5. Crop. If at this point you want to crop, set the Crop tool to 3:2 to maintain the original shape. Otherwise just use it unconstrained. If you've been able to correct lens distortion in Lightroom or ACR, use the crop tool there.

6. Clone to a separate layer. Rather than change the background layer pixels, first add a new layer and call it "clone". Change the clone tool settings to "Current and below". Be sure you are on the "clone" layer and go to work. The cloned changes will be on the new layer, but visually merge with the background layer. This makes it easy to start over by deleting the clone layer, to erase part of it and try again, or come back and do a better job in 6 months after you've practiced cloning some more.

7. Handle the contrast overall. You can do this with a Curves layer set to Strong Contrast, or by duplicating the background layer and setting the blend mode to Overlay. Either way, adjust the opacity of the new layer to avoid applying too much of the effect. Nowadays I use the Pro Contrast filter in Nik's Color Efex 4 instead.

8. Handle the contrast on smaller scales. On a duplicate of the background layer, do Filter >Unsharp Mask with the sliders set to punch up the smaller scale contrast. Try 20%, 50, 0 and fiddle it from there. Nik's Tonal Contrast filter is another good option, or maybe the structure control in Nik's Viveza.

9. Handle the contrast in the darks, midtones and lights. You can do this with Curves layers set to restrict the effect to certain tonal ranges (tricky), or with the Shadow/Highlight adjustment on a duplicate layer, or with Nik's Tonal Contrast filter.

10. Black and White for tones. For another way to adjust tones, put a Black and White adjustment layer over the background layer. Set the adjustment layer blend mode to Luminance. Now you can adjust tones with the sliders, at least to the extent they are divided into colors. This method totally rocks when you use Nik's Silver Efex Pro, then change the new layer to Luminosity blending.

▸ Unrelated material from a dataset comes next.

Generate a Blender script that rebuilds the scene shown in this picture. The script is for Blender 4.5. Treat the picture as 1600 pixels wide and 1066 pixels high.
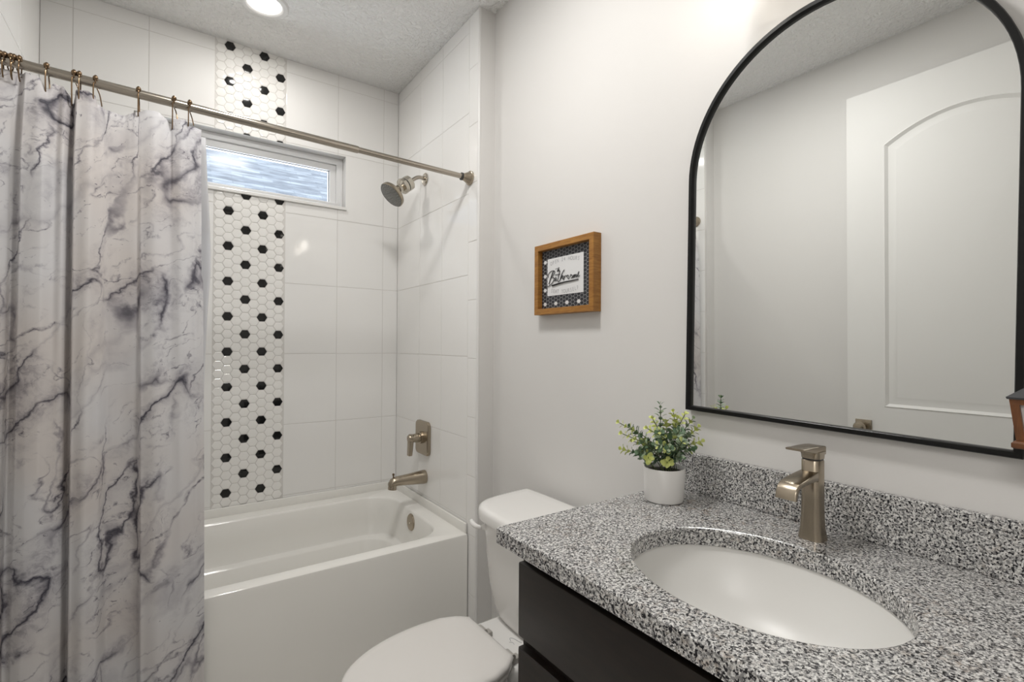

11. Masked curves. The most flexible way to adjust tones is with Curves layers and masks. You first try to select the area to change, then Refine the selection edge with a feather of maybe 2-5 pixels. Then add a Curves layer and make your light/dark adjustments. The adjustments will only apply to the selected area.

12. Individual colors. To make fine color changes, try a Hue/Sat adjustment layer. First choose which general color, such as Blues. With the plus dropper, select the color you want to change.

13. Vibrance. To give the colors overall a bit more jump, use a Vibrance adjustment layer. Negative vibrance is sometimes useful to bring down excessively bright colors without affecting the rest.

14. Color correction. If there's a color cast, try a Photo Filter adjustment layer. Just choose the color opposite the cast (greenish? Choose magenta). Swipe the amount number and use the arrow keys to step it up or down to find the exact right color correction. Mask it so the correction only applies to the part of the photograph with the color cast, such as the blue shadows on a portrait taken outdoor in sunshine.

15. Merge all to a new layer. Sometimes you want to make a change that applies to a stack of layers at once. Hold down Option while doing a Merge Visible. This adds a new layer with everything below incorporated.

16. Emergency measure. If everything has gone wrong, sometimes you can save an image by putting on a Curves layer and clicking the Auto button. Try each of the auto options to see if one looks better than another. This is really more useful for a gawdawful jpg someone has sent you, or for that really old family photograph you want to spiff up.

17. Add a vignette by first selecting the stuff that will be surrounded by the vignette. Invert the selection. Add a Curves layer and darken. Now while you are still on the mask, blur the bejeebers out of the mask with Filter > Blur. Adjust the size (Command/Control-t) and darkness (opacity) to suit your purposes. This way has more flexibility than the Post Crop Vignette, because you can select to darken more of a bright edge and less of a dark edge, evening out the overall look.

18. Make actions and use Batch. To avoid the tedium of repeated steps, record an action. It's well worth your time to figure this out. With an action recorded, you can then create a Batch process to do the same thing to a whole folder of images.

:: Output Files

At this point you have a finished master tif. Now in order to show it, you must non-destructively optimize it for the intended output type and size. Each method below starts with saving as a slightly different filename. I always keep the first part of the filename the same, so that all the versions fall together when sorted by filename. This way I can see quickly if I already have a screen version, or if I need to make one.

For screen output, I first save as _s.tif, flatten, convert to sRGB and then downsample to 8 bits and save again. Then from the _s.tif file I resize to the final output size with Bicubic, sharpen with USM (radius 2px, 30%, threshold 10) and Save for Web as a jpg with High quality, copyright metadata and no embedded profile. Or, if you have Nik's Sharpener Pro, choose the options for screen and it will take the size of the image into account.

For printing, I save the master as _pml.tif, for "print master luster (the paper type)", flatten and then soft proof with my profile for that paper. Usually the out-of-gamut colors are handled well, so I don't need to do anything else. I save the _pml as _pml_12x8 (for the print size) and resize that before sharpening with USM (radius 2px, 100%, threshold 10). For printing at a size larger than the original, try OnOne's Perfect Resize. It enlarges and sharpens appropriately all in one step.

I like to sharpen with Nik's Sharpener Pro for prints, because it removes the guesswork.

For Blurb's PDF-to-Book process, I save the master as _bm.tif, flatten and set the soft proofing to Blurb's profile. Normally the rendering intent takes care of out-of-gamut colors, but check this each time.

Then I duplicate the background layer, set that new layer to Soft Light, opacity to 24%. Then I Select > Color Range > Shadows and refine the selection edge by feathering 5px.

Next I do Layer > Layer Mask > Reveal Selection. This compensates for the difference between RGB and CMYK in a mysterious way.

Next I flatten again, convert to Blurb's profile (which also changes the color model to CMYK) and downsample to 8-bit. Resize and sharpen the same as for printing locally. Save as a jpg, maximum quality, profile embedded. Now it can go into a Blurb book template in InDesign and look great printed.